Copy exactly the lines that run from the top of the listing to the line containing "V = relax(V, Q, it);", both ends included, and omit the pictures.

_ _ _ _

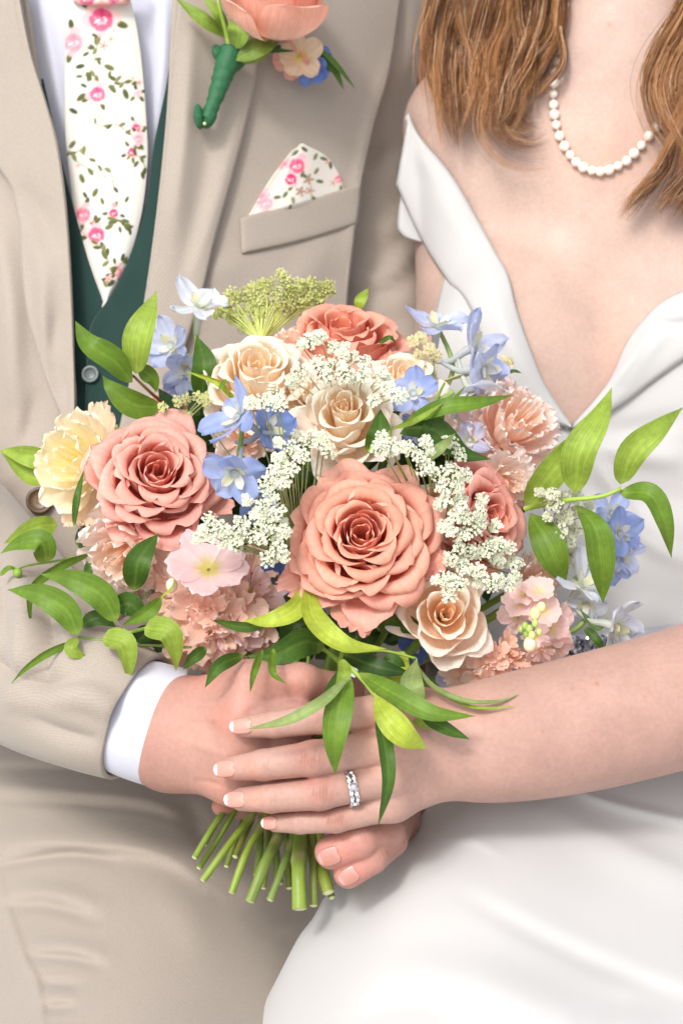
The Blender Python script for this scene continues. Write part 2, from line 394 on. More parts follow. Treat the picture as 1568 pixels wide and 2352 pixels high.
# ------------------------------------------------------------------ the two people: bodies (skin)
def bbox_of(u0, u1, v0, v1, d0, d1):
    q = np.array([P(u, v, d) for u in (u0, u1) for v in (v0, v1) for d in (d0, d1)]); return q.min(0), q.max(0)
def skin_colour(V, base, spots, seed=0):
    c = np.tile(lin(base), (len(V), 1)); q = proj(V)
    for (u, v, ru, rv, hexc, a) in spots:
        w = a*np.exp(-((q[:, 0]-u)/ru)**2-((q[:, 1]-v)/rv)**2); c = c*(1-w[:, None])+lin(hexc)*w[:, None]
    return c
def creases(V, N, lst):
    q = proj(V); h = np.zeros(len(V))
    for (u0, v0, u1, v1, w, a) in lst:
        d, t, s = polydist(q[:, 0], q[:, 1], [(u0, v0), (u1, v1)])
        h += a*np.exp(-(d/w)**2)*np.sin(np.pi*np.clip(t, 0.03, 0.97))**0.7
    face = np.clip(N @ cdir(0, 0, 1)*2, 0, 1)
    return V-N*(h*face)[:, None], h
def finish(V, Q, it=3): 
    V = relax(V, Q, it); return V, vnormals(V, Q)

# ---- bride: left hand and forearm (fine), torso (coarse), joined in one skin
B_IDX = [(567,1668,1.106,26.5),(632,1664,1.101,31),(745,1648,1.096,37),(905,1630,1.103,40)]
B_MID = [(533,1765,1.108,28),(606,1757,1.1,36),(718,1742,1.093,41),(905,1710,1.1,40)]
B_RNG = [(555,1836,1.11,27),(622,1833,1.103,34),(735,1822,1.096,39),(905,1784,1.103,39)]
B_LIT = [(633,1890,1.113,21.5),(690,1889,1.107,26.5),(772,1883,1.104,29.5),(905,1848,1.108,35)]
B_THB = [(765,1600,1.19,26),(825,1592,1.175,31),(905,1592,1.15,38),(1010,1650,1.13,52)]
fld = Field(*bbox_of(480,1740,1430,1960,1.075,1.225), 0.00085)
for f in (B_IDX, B_MID, B_RNG, B_LIT, B_THB): fld.chain(f, 0.0045, 0.0022)
WR = (1075,1712,1.128)
for f, wv, r in ((B_IDX,1672,60),(B_MID,1696,72),(B_RNG,1730,74),(B_LIT,1758,62)):
    a = f[-1]; fld.cone(P(*a[:3]), P(1060,wv,1.125), px(a[3],1.1), px(r,1.12), 0.0075)
fld.cone(P(1010,1650,1.13), P(1070,1690,1.13), px(52,1.13), px(75,1.13), 0.012)
arm = [(1050,1712,1.128,102),(1140,1700,1.132,119),(1300,1670,1.145,130),(1450,1634,1.155,134),(1568,1602,1.165,137),(1760,1550,1.18,150)]
q = [(P(*a[:3]), px(a[3], a[2])) for a in catmull(arm, 22)]
for i in range(len(q)-1): fld.cone(q[i][0], q[i+1][0], q[i][1], q[i+1][1], 0.012)
Vh, Qh = fld.mesh(); Vh, Nh = finish(Vh, Qh)
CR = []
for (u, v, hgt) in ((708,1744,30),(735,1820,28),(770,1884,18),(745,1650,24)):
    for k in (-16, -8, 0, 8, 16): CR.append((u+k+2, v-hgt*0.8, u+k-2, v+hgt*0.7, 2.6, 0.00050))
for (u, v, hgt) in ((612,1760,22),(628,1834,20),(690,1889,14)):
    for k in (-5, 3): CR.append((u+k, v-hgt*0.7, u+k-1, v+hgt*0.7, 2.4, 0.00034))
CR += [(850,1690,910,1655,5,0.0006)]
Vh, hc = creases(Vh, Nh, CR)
RED = 'AE5A48'
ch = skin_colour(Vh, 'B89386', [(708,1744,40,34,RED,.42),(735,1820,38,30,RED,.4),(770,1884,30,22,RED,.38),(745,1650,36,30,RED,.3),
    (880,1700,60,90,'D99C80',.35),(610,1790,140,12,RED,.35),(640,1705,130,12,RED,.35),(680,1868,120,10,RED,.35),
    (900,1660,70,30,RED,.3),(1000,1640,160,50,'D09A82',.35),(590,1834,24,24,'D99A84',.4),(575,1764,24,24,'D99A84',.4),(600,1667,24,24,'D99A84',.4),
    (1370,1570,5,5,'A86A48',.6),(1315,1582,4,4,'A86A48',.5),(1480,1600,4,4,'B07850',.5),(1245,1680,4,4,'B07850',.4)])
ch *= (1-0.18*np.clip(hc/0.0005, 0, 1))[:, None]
tor = Field(*bbox_of(860,2000,-260,1660,1.15,1.65), 0.0026)
CX = np.array([cdir(1,0,0), cdir(0,1,0), cdir(0,0,1)])
def E(u, v, d, r, k): tor.ell(P(u, v, d), (CX, r), k)
E(1410, 860, 1.505, (0.128, 0.25, 0.098), 0.03)
tor.cone(P(1075,300,1.485), P(1790,290,1.485), 0.040, 0.042, 0.05)
E(1420, 420, 1.495, (0.115, 0.10, 0.078), 0.04)
tor.cone(P(1420,-260,1.49), P(1425,200,1.50), 0.048, 0.056, 0.03)
tor.cone(P(1425,120,1.505), P(1120,240,1.50), 0.035, 0.03, 0.04); tor.cone(P(1425,120,1.505), P(1740,240,1.50), 0.035, 0.03, 0.04)
E(1165, 850, 1.432, (0.060, 0.068, 0.052), 0.045); E(1660, 850, 1.430, (0.060, 0.068, 0.052), 0.045)
E(1420, 1420, 1.47, (0.115, 0.20, 0.09), 0.05)
tor.cone(P(1398,322,1.4245), P(1200,268,1.446), 0.007, 0.0075, 0.018); tor.cone(P(1470,322,1.4245), P(1680,268,1.446), 0.007, 0.0075, 0.018)
tor.cone(P(1360,120,1.452), P(1412,305,1.432), 0.006, 0.006, 0.02); tor.cone(P(1530,100,1.455), P(1458,305,1.432), 0.006, 0.006, 0.02)
tor.cone(P(1068,300,1.485), P(1090,1000,1.47), 0.0385, 0.036, 0.02); tor.cone(P(1090,1000,1.47), P(1085,1330,1.48), 0.036, 0.03, 0.02)
tor.cone(P(1790,300,1.485), P(1900,1250,1.38), 0.043, 0.04, 0.02); tor.cone(P(1900,1250,1.38), P(1800,1540,1.19), 0.04, 0.036, 0.02)
Vt, Qt = tor.mesh(); Vt, Nt = finish(Vt, Qt, 4)
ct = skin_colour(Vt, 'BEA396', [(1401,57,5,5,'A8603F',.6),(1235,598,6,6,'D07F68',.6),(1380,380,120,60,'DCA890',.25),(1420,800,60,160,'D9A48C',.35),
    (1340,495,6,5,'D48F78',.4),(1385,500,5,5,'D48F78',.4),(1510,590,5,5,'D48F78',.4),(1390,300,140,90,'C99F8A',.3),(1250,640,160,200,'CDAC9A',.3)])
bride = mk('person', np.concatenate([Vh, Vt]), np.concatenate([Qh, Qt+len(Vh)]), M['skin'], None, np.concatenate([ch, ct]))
tag(bride, 'woman in white off-shoulder dress with auburn hair, left hand over the stems', 'person')
BV_T = BVHTree.FromPolygons(Vt.tolist(), Qt.tolist())
BV_B = BVHTree.FromPolygons(np.concatenate([Vh, Vt]).tolist(), np.concatenate([Qh, Qt+len(Vh)]).tolist())
def cast(bv, u, v, default=1.45):
    o = Vector(CAMP); U = np.ravel(u); Vv = np.ravel(v); r = np.empty(len(U))
    for i in range(len(U)):
        dv = P(U[i], Vv[i], 1.0)-CAMP; h = bv.ray_cast(o, Vector(dv))
        r[i] = default if h[0] is None else proj(np.array(h[0]))[2]
    return r.reshape(np.shape(u))

# ---- groom: right hand on the stems, left fingertips from behind, hidden arms and trunk
G_IDX = [(842,1600,1.175,30),(775,1578,1.15,34),(690,1566,1.128,37),(575,1574,1.128,46)]
G_MID = [(830,1668,1.16,30),(760,1655,1.138,34),(680,1650,1.122,37),(555,1655,1.124,48)]
G_RNG = [(800,1735,1.16,30),(740,1728,1.138,33),(665,1722,1.125,36),(545,1730,1.128,47)]
G_LIT = [(770,1790,1.165,27),(700,1796,1.142,30),(625,1795,1.132,33),(535,1795,1.136,44)]
fg = Field(*bbox_of(240,1060,1480,2090,1.075,1.30), 0.0009)
for f in (G_IDX, G_MID, G_RNG, G_LIT): fg.chain(f, 0.005, 0.008)
for f, wv, r in ((G_IDX,1640,70),(G_MID,1665,88),(G_RNG,1700,90),(G_LIT,1730,76)):
    a = f[-1]; fg.cone(P(*a[:3]), P(400,wv,1.165), px(a[3],1.13), px(r,1.165), 0.014)
fg.cone(P(395,1682,1.17), P(280,1635,1.195), px(118,1.17), px(120,1.19), 0.014)
fg.chain([(640,1840,1.19,30),(560,1815,1.175,36),(470,1770,1.165,46),(420,1720,1.165,60)], 0.008)   # thumb, under the palm
fg.chain([(508,1852,1.172,22),(560,1850,1.185,26),(640,1840,1.2,30)], 0.006)                          # a fingertip under the palm
G_A = [(762,1957,1.118,40),(826,1932,1.116,41),(893,1913,1.135,36),(905,1880,1.185,34),(905,1840,1.225,46)]
G_B = [(800,2006,1.122,35),(852,1970,1.122,38),(900,1932,1.145,35),(918,1890,1.195,34),(925,1840,1.23,46)]
fg.chain(G_A, 0.004, 0.012); fg.chain(G_B, 0.004, 0.012)
fg.cone(P(905,1840,1.225), P(940,1700,1.27), px(50,1.23), px(100,1.27), 0.012)
Vg, Qg = fg.mesh(); Vg, Ng = finish(Vg, Qg)
CG = []
for k in (-10, 0, 10): CG += [(690+k,1545,688+k,1592,3,0.00028),(826+k,1905,838+k,1950,3,0.00022),(866+k,1950,880+k,1985,3,0.0002)]
CG += [(470,1600,520,1690,16,-0.0007),(430,1640,520,1655,10,-0.0007),(425,1700,515,1735,10,-0.0006),(470,1790,520,1812,6,0.0004),(440,1790,500,1800,5,0.0004),
       (600,1606,640,1610,8,0.0008),(560,1640,600,1625,10,0.0007),(590,1690,640,1700,8,0.0006)]
Vg, hg = creases(Vg, Ng, CG)
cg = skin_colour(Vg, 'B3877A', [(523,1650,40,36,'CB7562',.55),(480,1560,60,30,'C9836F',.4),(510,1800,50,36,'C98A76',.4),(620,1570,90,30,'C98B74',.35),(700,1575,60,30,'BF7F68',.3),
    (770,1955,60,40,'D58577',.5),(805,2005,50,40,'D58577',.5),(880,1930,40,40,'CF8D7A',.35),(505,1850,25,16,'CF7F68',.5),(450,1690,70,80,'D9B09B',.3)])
gt = Field(*bbox_of(-300,1120,-200,1750,1.35,1.85), 0.006)
def EG(u, v, d, r, k): gt.ell(P(u, v, d), (CX, r), k)
EG(300, 400, 1.60, (0.15, 0.26, 0.10), 0.05); EG(280, 1200, 1.56, (0.15, 0.26, 0.11), 0.06)
gt.cone(P(240,-150,1.62), P(250,100,1.62), 0.055, 0.06, 0.04); gt.cone(P(880,-40,1.62), P(880,900,1.60), 0.045, 0.04, 0.03)
gt.cone(P(880,900,1.60), P(960,1640,1.42), 0.04, 0.035, 0.03)
Vq, Qq = gt.mesh()
gv = np.concatenate([Vg, Vq]); gq = np.concatenate([Qg, Qq+len(Vg)])
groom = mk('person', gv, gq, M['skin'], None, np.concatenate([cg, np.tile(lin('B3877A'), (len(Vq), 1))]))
tag(groom, 'man in beige suit with green waistcoat and floral tie, hand around the stems', 'person')

# ---- finger nails, each a part of its person
def nail(person, name, tip, inner, r, L, wd, free=0.0012, french=True, tiltv=(0, 0.35, 1), deco=False):
    """tip, inner = (u,v,d) finger centre line; r finger radius (m); L, wd nail size (m)"""
    a = nrm(P(*tip)-P(*inner)); n0 = cdir(*tiltv); n = nrm(n0-a*np.dot(n0, a)); b = np.cross(n, a)
    ns, nl = 15, 19; s = np.linspace(-1, 1, ns)[None, :]; t = np.linspace(0, 1, nl)[:, None]
    tipshape = np.clip(1-np.clip((t-0.52)/0.48, 0, 1)**2.2, 0, 1)**0.5; rootshape = np.clip(1-np.clip((0.30-t)/0.30, 0, 1)**2.2, 0, 1)**0.5
    w = wd/2*np.minimum(tipshape, 0.30+0.70*rootshape); w = np.maximum(w, wd*0.02)
    x = s*w; al = t*L+0*s-L*0.06*(s**2)*(1-t)
    hgt = r*0.98*np.sqrt(np.clip(1-(x/(r*1.04))**2, 0, 1))+0.0003-0.0016*t**3
    c0 = P(*tip)+a*(r+free-L)
    V = c0+a*al[..., None]+b*x[..., None]+n*hgt[..., None]
    sm = 0.80+0.09*s**2
    tip_m = sstep(sm-0.035, sm+0.035, t+0*s)[..., None]*(1.0 if french else 0.14)
    c = lin('CD9384' if french else 'BD8375')*(1-tip_m)+lin('F2EFEC')*tip_m
    lun = np.exp(-((t-0.06)/0.12)**2-(s/0.6)**2)[..., None]; c = c*(1-0.25*lun)+lin('E0B8AA')*0.25*lun
    if deco:
        for (ss, tt, hx) in ((-.5,.8,'7FA6D8'),(.1,.88,'7FA6D8'),(.55,.78,'8FB2DC'),(-.15,.76,'D9C06A'),(.35,.93,'6E8F5A')):
            wq = np.exp(-((s-ss)/.16)**2-((t-tt)/.05)**2)[..., None]*0.9; c = c*(1-wq)+lin(hx)*wq
    F = gridF(nl, ns); o = mk('nail', V.reshape(-1, 3), F, M['nail'], person, c.reshape(-1, 3), None)
    sd = o.modifiers.new('thick', 'SOLIDIFY'); sd.thickness = 0.0007; sd.offset = 0
    return o
for f, L, wd, de in ((B_IDX,.0122,.0080,0),(B_MID,.0125,.0086,0),(B_RNG,.0122,.0082,1),(B_LIT,.0092,.0066,0)):
    nail(bride, 'nail', f[0][:3], f[1][:3], px(f[0][3], f[0][2]), L, wd, 0.0018, True, (0, 0.15, 1), bool(de))
for f, L, wd in ((G_A,.0115,.0098),(G_B,.0105,.0090)):
    nail(groom, 'nail', f[0][:3], f[1][:3], px(f[0][3], f[0][2]), L, wd, -0.0022, False, (-0.1, -0.12, 1))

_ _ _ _

▶ [Completed task]:
The Blender Python script for this scene continues. Write part 2, from line 394 on. More parts follow. Treat the picture as 1568 pixels wide and 2352 pixels high.
# ------------------------------------------------------------------ the two people: bodies (skin)
def bbox_of(u0, u1, v0, v1, d0, d1):
    q = np.array([P(u, v, d) for u in (u0, u1) for v in (v0, v1) for d in (d0, d1)]); return q.min(0), q.max(0)
def skin_colour(V, base, spots, seed=0):
    c = np.tile(lin(base), (len(V), 1)); q = proj(V)
    for (u, v, ru, rv, hexc, a) in spots:
        w = a*np.exp(-((q[:, 0]-u)/ru)**2-((q[:, 1]-v)/rv)**2); c = c*(1-w[:, None])+lin(hexc)*w[:, None]
    return c
def creases(V, N, lst):
    q = proj(V); h = np.zeros(len(V))
    for (u0, v0, u1, v1, w, a) in lst:
        d, t, s = polydist(q[:, 0], q[:, 1], [(u0, v0), (u1, v1)])
        h += a*np.exp(-(d/w)**2)*np.sin(np.pi*np.clip(t, 0.03, 0.97))**0.7
    face = np.clip(N @ cdir(0, 0, 1)*2, 0, 1)
    return V-N*(h*face)[:, None], h
def finish(V, Q, it=3): 
    V = relax(V, Q, it); return V, vnormals(V, Q)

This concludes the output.